L'ÉDITION AFRICAINE BOUDÉE PAR LE MONDE
Plus de 2000 langues locales éclipsées par le français, l'anglais et le portugais : l'édition africaine peine à refléter sa richesse linguistique. Une étude de l'Unesco dresse le bilan contrasté du secteur

(SenePlus) - Un rapport de l'Unesco publié mercredi 18 juin révèle le paradoxe persistant de l'édition africaine : alors que le continent concentre 18% de la population mondiale, il ne génère que 5,4% du chiffre d'affaires mondial de l'édition, soit seulement 7 milliards de dollars, selon Le Monde. Cette sous-représentation illustre les défis structurels auxquels fait face un secteur pourtant porté par une démographie dynamique.
L'édition scolaire domine largement le paysage africain, représentant près de 70% du marché continental. Portée par "une démographie jeune en forte croissance", cette dernière représente "la plus grande opportunité", s'appuyant sur des marchés déjà existants au Nigeria, en Afrique du Sud, au Kenya, au Ghana et au Cameroun, soulignent les auteurs du rapport cités par Le Monde.
Le potentiel de ce segment reste considérable : il pourrait atteindre 13 milliards de dollars "si chaque élève disposait d'un manuel physique par matière", estiment les experts. Cette projection révèle l'ampleur des besoins éducatifs non satisfaits sur le continent.
Malgré quelques signes encourageants, notamment l'apparition d'une "génération montante d'écrivains africains qui redessine les récits du continent" et la tenue de 270 festivals littéraires et salons du livre chaque année en Afrique, le secteur reste confronté à un "déséquilibre commercial majeur" qui "continue de limiter son développement".
Les chiffres du commerce extérieur du livre illustrent cette dépendance : en 2023, le continent a importé pour 597 millions de dollars de livres alors que ses exportations n'ont atteint que 81 millions, selon les données rapportées par Le Monde. Hormis l'Afrique du Sud, le Kenya, l'Égypte, le Ghana, la Côte d'Ivoire et le Sénégal, qui se placent comme chefs de file des exportations à l'intérieur du continent, la plupart des pays restent très dépendants des maisons d'édition françaises ou britanniques.
Cette dépendance se traduit par une marginalisation de la richesse linguistique africaine. Les 2000 langues locales et autochtones demeurent éclipsées par le français, l'anglais et le portugais dans la production éditoriale. Les auteurs pointent également les faiblesses des infrastructures d'impression locales, qui obligent bon nombre d'éditeurs à sous-traiter les impressions hors du continent, ce qui renchérit considérablement les coûts et réduit la compétitivité locale.

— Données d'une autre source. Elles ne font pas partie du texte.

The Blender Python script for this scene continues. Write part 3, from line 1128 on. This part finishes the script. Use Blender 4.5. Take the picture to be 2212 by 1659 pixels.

Le manque de structures institutionnelles aggrave la situation : seuls 38% des pays africains disposent d'un conseil ou d'un département ministériel spécifique chargé du secteur du livre. Les agences ISBN, qui permettent de tracer et commercialiser les ouvrages, n'existent que dans 54% des pays et seuls cinq d'entre eux (Algérie, Burkina Faso, Cameroun, Côte d'Ivoire et Mauritanie) ont mis en place une loi portant sur l'industrie du livre, "au-delà de la réglementation sur le dépôt légal et les droits d'auteur", précise l'étude citée par Le Monde.
L'accès limité aux livres, le faible taux d'alphabétisation et l'insuffisance criante de politiques de promotion de la lecture assombrissent le tableau. Les contraintes financières exacerbent les difficultés, et de nombreux éditeurs dépendent de subventions ponctuelles.
Les infrastructures de distribution révèlent l'ampleur du défi : les auteurs de l'étude ont comptabilisé environ 13 000 librairies en Afrique, mais le Nigeria, pays le plus peuplé d'Afrique, n'en compte qu'une pour 50 000 habitants. Les bibliothèques publiques sont encore plus rares : 8 000 sur tout le continent, dont un quart est situé en Afrique du Sud, selon les données rapportées par Le Monde.
Face à ces défis, certains pays développent des solutions innovantes. À Gaborone (Botswana), des taxes prélevées sur les téléphones portables, les CD, les DVD et les scanners ont permis de collecter 363 000 dollars, qui ont été redistribués aux auteurs et aux éditeurs locaux.
Plus prometteur encore, le développement du numérique ouvre de nouvelles perspectives. Les livres audio, numériques et les plateformes comme Snapplify en Afrique du Sud, NENA au Sénégal, Akoobooks au Ghana ou encore Librairies du Maroc proposent des catalogues étendus qui permettent de réduire les obstacles traditionnels de la distribution. C'est sans doute là que se situent les opportunités les plus fortes de croissance du secteur, suggère l'analyse de Le Monde.